'''

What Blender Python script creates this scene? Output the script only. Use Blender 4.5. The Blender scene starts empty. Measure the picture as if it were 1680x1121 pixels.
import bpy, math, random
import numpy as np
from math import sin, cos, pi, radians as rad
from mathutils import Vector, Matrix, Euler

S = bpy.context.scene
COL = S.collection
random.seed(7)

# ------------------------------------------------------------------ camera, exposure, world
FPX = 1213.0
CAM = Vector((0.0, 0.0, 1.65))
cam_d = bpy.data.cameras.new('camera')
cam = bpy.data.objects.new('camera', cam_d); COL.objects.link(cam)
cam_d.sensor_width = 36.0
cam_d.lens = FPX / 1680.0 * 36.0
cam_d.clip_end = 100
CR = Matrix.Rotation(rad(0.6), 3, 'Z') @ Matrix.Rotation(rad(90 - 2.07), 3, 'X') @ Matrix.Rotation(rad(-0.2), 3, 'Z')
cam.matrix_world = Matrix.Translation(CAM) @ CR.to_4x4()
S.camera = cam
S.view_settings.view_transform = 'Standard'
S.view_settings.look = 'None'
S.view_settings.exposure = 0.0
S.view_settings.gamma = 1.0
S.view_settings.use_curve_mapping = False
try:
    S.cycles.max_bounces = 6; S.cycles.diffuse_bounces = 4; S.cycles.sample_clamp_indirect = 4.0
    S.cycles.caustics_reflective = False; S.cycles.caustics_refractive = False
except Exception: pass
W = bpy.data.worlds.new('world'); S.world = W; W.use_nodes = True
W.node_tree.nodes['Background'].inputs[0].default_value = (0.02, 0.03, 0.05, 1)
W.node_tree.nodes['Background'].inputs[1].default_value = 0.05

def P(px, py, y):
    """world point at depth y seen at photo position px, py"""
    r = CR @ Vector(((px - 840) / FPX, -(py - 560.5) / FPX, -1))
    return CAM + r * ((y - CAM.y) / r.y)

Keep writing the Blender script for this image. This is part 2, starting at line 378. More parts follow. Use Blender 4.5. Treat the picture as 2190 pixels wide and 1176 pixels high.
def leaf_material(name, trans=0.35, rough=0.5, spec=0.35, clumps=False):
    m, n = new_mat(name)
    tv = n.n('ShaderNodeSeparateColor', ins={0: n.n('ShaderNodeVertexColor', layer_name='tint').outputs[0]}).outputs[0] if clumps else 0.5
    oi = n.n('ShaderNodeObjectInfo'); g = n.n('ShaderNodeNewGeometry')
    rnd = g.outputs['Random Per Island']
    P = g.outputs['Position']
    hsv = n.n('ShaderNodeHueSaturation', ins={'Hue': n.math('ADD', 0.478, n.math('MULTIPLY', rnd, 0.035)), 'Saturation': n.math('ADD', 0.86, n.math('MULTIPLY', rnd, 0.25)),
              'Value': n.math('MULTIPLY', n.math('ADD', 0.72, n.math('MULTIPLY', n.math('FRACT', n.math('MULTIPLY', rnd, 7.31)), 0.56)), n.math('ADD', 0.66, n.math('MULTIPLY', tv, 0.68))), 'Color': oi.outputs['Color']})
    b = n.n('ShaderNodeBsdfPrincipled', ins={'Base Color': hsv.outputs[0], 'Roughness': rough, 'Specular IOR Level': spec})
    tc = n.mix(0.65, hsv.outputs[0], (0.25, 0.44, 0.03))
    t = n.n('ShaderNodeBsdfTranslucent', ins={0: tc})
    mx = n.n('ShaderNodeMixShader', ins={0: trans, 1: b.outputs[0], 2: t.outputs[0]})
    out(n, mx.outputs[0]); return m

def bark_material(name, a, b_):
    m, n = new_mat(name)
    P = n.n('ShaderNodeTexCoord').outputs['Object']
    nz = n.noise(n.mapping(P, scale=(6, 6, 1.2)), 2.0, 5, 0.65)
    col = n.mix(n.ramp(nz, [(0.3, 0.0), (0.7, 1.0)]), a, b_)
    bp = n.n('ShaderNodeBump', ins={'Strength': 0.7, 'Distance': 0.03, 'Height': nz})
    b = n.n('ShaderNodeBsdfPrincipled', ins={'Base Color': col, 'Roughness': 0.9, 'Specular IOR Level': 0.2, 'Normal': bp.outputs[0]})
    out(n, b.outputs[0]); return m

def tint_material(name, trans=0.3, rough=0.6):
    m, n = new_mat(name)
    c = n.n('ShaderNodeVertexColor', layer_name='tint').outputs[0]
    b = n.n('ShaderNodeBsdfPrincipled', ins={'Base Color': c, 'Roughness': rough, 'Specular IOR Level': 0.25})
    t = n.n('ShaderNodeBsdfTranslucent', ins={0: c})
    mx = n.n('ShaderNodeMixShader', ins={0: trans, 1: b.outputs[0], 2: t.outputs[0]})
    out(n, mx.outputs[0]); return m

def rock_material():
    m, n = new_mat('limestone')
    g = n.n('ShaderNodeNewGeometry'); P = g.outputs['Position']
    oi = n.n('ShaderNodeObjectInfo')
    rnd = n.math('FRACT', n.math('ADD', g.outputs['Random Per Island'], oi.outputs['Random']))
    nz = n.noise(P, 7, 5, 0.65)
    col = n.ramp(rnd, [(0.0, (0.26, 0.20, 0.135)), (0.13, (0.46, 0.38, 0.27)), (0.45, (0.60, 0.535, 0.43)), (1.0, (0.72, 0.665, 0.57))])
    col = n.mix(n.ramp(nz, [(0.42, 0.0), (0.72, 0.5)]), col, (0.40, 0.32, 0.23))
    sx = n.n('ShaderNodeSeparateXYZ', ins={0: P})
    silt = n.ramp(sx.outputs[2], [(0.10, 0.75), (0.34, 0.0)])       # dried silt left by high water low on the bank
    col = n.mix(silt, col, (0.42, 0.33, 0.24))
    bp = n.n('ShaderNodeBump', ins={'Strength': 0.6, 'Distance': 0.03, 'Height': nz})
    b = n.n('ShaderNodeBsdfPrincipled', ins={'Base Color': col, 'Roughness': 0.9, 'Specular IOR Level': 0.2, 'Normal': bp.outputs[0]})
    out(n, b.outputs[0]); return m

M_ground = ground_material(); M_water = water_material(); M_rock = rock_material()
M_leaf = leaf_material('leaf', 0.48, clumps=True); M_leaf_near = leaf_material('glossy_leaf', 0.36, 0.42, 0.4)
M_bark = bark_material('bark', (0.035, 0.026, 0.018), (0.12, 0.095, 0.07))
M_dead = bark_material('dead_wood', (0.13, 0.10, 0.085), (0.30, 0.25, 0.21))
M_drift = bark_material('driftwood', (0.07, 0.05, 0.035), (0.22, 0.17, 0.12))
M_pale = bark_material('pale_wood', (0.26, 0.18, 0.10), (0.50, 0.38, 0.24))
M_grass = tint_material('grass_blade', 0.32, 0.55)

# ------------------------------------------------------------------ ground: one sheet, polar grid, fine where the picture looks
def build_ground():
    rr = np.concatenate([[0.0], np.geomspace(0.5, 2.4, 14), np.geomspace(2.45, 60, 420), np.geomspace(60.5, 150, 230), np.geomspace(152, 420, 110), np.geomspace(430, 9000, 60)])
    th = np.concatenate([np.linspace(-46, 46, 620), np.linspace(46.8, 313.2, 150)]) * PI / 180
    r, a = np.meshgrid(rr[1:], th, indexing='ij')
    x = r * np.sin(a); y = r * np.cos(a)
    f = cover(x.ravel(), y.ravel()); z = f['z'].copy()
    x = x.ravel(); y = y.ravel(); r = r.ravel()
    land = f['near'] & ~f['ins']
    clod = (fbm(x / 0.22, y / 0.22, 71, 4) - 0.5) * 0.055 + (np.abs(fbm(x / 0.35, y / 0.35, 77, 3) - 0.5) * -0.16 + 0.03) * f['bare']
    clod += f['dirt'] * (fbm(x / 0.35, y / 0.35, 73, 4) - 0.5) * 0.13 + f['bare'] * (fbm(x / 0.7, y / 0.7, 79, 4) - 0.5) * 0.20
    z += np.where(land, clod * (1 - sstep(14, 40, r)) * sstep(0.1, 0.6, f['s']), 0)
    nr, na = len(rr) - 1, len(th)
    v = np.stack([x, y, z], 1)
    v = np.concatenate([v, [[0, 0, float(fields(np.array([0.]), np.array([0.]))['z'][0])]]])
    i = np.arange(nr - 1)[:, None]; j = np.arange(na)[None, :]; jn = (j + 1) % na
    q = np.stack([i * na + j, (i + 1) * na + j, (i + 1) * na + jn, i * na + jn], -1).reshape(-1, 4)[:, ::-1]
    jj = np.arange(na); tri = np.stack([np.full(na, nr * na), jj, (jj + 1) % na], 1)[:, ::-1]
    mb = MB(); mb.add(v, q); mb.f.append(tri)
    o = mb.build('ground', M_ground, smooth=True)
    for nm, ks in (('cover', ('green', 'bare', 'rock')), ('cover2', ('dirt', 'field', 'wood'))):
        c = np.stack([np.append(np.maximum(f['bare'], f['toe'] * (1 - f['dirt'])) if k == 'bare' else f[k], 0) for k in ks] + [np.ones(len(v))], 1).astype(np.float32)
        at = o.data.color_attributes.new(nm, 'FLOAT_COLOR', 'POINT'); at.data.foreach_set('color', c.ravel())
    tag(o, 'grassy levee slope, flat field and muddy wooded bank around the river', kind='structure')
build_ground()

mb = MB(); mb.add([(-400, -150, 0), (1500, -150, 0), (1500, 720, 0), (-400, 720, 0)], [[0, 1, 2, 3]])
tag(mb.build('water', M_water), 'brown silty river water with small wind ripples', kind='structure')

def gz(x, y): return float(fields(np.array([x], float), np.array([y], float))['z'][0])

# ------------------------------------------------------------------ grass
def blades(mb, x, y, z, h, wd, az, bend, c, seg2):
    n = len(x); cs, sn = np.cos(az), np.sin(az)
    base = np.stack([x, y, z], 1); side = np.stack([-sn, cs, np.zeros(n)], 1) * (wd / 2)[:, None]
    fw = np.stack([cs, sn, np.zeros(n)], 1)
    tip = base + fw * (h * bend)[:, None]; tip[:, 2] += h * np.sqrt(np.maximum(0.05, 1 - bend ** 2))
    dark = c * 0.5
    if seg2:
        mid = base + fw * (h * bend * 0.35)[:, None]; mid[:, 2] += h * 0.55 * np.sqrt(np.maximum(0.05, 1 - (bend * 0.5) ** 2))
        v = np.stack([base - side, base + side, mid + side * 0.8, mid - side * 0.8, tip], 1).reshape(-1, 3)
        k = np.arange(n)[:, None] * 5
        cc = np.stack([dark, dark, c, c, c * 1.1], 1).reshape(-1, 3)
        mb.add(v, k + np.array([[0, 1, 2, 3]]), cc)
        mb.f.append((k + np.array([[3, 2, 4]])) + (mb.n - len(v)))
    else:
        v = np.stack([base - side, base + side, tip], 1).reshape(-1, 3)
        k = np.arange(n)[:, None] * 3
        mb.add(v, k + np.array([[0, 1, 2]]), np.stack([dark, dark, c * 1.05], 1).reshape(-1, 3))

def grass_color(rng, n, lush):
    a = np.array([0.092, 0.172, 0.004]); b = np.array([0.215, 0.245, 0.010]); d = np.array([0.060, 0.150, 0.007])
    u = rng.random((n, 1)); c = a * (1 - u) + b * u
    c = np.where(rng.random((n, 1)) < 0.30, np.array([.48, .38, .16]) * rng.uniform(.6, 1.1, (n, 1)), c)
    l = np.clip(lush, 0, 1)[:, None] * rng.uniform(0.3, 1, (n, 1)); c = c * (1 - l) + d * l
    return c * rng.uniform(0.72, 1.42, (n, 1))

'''

— WHAT TO PRODUCE —
Check each line of the records above for the string "ShaderNodeBsdfPrincipled", and report every line that has it.

— RIGHT ANSWER —
    b = n.n('ShaderNodeBsdfPrincipled', ins={'Base Color': hsv.outputs[0], 'Roughness': rough, 'Specular IOR Level': spec})
    b = n.n('ShaderNodeBsdfPrincipled', ins={'Base Color': col, 'Roughness': 0.9, 'Specular IOR Level': 0.2, 'Normal': bp.outputs[0]})
    b = n.n('ShaderNodeBsdfPrincipled', ins={'Base Color': c, 'Roughness': rough, 'Specular IOR Level': 0.25})
    b = n.n('ShaderNodeBsdfPrincipled', ins={'Base Color': col, 'Roughness': 0.9, 'Specular IOR Level': 0.2, 'Normal': bp.outputs[0]})